Data provided
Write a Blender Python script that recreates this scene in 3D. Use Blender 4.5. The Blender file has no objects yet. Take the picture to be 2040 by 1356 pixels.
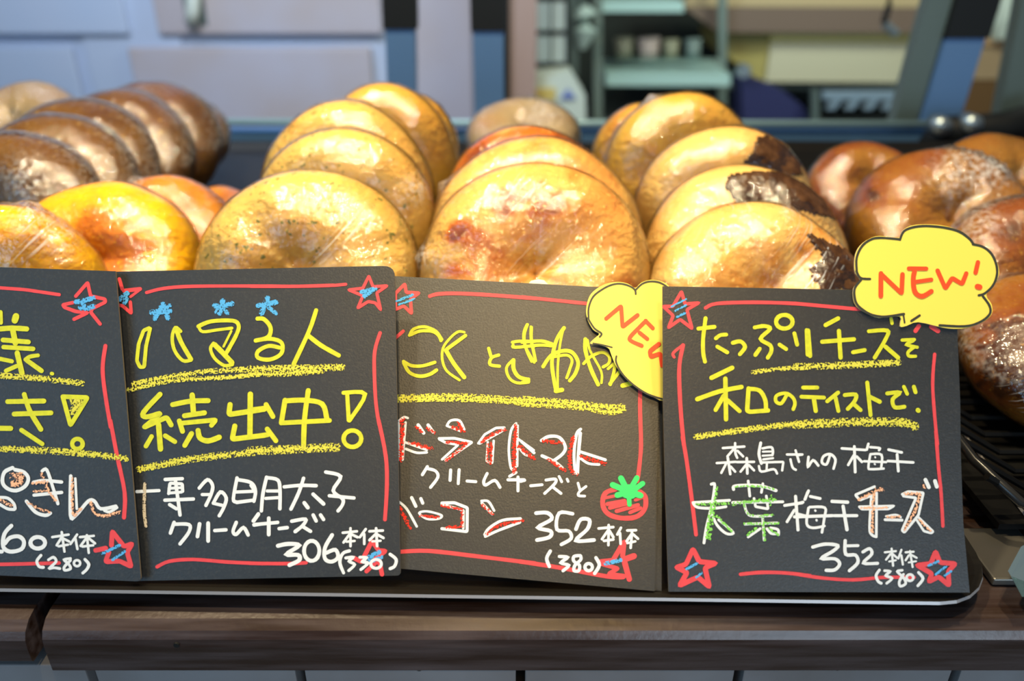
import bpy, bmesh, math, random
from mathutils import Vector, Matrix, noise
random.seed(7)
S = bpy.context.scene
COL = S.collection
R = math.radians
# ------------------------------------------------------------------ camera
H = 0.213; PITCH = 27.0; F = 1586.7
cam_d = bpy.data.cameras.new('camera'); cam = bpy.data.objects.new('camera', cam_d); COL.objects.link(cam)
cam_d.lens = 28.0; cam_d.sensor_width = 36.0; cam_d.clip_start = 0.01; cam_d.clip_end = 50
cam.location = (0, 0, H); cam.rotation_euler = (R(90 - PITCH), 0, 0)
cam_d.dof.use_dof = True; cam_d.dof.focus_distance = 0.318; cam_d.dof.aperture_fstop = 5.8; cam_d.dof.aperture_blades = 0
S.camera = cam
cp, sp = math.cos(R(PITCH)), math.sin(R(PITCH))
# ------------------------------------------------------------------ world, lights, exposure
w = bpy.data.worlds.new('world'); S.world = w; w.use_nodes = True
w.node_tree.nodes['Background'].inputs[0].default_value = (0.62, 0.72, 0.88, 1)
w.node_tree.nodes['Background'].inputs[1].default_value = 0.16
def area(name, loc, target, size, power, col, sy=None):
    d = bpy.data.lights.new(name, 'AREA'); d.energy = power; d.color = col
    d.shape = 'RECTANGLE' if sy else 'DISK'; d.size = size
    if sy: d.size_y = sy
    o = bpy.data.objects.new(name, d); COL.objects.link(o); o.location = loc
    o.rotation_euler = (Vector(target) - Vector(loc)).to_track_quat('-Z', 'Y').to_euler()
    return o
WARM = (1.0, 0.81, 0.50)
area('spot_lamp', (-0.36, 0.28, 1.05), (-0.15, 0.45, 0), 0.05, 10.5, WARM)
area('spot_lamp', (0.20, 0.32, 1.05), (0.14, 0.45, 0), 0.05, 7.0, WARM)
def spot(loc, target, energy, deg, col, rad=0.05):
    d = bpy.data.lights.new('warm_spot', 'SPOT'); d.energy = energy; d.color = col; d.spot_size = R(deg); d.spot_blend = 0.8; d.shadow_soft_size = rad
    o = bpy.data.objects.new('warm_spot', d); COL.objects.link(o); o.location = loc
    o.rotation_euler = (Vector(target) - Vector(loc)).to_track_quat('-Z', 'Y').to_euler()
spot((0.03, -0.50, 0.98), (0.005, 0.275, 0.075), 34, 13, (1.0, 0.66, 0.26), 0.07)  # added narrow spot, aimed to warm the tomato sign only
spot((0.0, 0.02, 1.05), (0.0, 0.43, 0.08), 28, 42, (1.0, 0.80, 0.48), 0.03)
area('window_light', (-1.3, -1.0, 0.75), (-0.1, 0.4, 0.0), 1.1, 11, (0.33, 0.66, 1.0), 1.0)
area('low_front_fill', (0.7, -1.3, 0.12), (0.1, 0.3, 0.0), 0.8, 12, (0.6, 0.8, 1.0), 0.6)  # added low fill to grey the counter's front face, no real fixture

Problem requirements
Each line above is to be copied verbatim. Drop any image from the copy.

Result of this exercise
Write a Blender Python script that recreates this scene in 3D. Use Blender 4.5. The Blender file has no objects yet. Take the picture to be 2040 by 1356 pixels.
import bpy, bmesh, math, random
from mathutils import Vector, Matrix, noise
random.seed(7)
S = bpy.context.scene
COL = S.collection
R = math.radians
# ------------------------------------------------------------------ camera
H = 0.213; PITCH = 27.0; F = 1586.7
cam_d = bpy.data.cameras.new('camera'); cam = bpy.data.objects.new('camera', cam_d); COL.objects.link(cam)
cam_d.lens = 28.0; cam_d.sensor_width = 36.0; cam_d.clip_start = 0.01; cam_d.clip_end = 50
cam.location = (0, 0, H); cam.rotation_euler = (R(90 - PITCH), 0, 0)
cam_d.dof.use_dof = True; cam_d.dof.focus_distance = 0.318; cam_d.dof.aperture_fstop = 5.8; cam_d.dof.aperture_blades = 0
S.camera = cam
cp, sp = math.cos(R(PITCH)), math.sin(R(PITCH))
# ------------------------------------------------------------------ world, lights, exposure
w = bpy.data.worlds.new('world'); S.world = w; w.use_nodes = True
w.node_tree.nodes['Background'].inputs[0].default_value = (0.62, 0.72, 0.88, 1)
w.node_tree.nodes['Background'].inputs[1].default_value = 0.16
def area(name, loc, target, size, power, col, sy=None):
    d = bpy.data.lights.new(name, 'AREA'); d.energy = power; d.color = col
    d.shape = 'RECTANGLE' if sy else 'DISK'; d.size = size
    if sy: d.size_y = sy
    o = bpy.data.objects.new(name, d); COL.objects.link(o); o.location = loc
    o.rotation_euler = (Vector(target) - Vector(loc)).to_track_quat('-Z', 'Y').to_euler()
    return o
WARM = (1.0, 0.81, 0.50)
area('spot_lamp', (-0.36, 0.28, 1.05), (-0.15, 0.45, 0), 0.05, 10.5, WARM)
area('spot_lamp', (0.20, 0.32, 1.05), (0.14, 0.45, 0), 0.05, 7.0, WARM)
def spot(loc, target, energy, deg, col, rad=0.05):
    d = bpy.data.lights.new('warm_spot', 'SPOT'); d.energy = energy; d.color = col; d.spot_size = R(deg); d.spot_blend = 0.8; d.shadow_soft_size = rad
    o = bpy.data.objects.new('warm_spot', d); COL.objects.link(o); o.location = loc
    o.rotation_euler = (Vector(target) - Vector(loc)).to_track_quat('-Z', 'Y').to_euler()
spot((0.03, -0.50, 0.98), (0.005, 0.275, 0.075), 34, 13, (1.0, 0.66, 0.26), 0.07)  # added narrow spot, aimed to warm the tomato sign only
spot((0.0, 0.02, 1.05), (0.0, 0.43, 0.08), 28, 42, (1.0, 0.80, 0.48), 0.03)
area('window_light', (-1.3, -1.0, 0.75), (-0.1, 0.4, 0.0), 1.1, 11, (0.33, 0.66, 1.0), 1.0)
area('low_front_fill', (0.7, -1.3, 0.12), (0.1, 0.3, 0.0), 0.8, 12, (0.6, 0.8, 1.0), 0.6)  # added low fill to grey the counter's front face, no real fixture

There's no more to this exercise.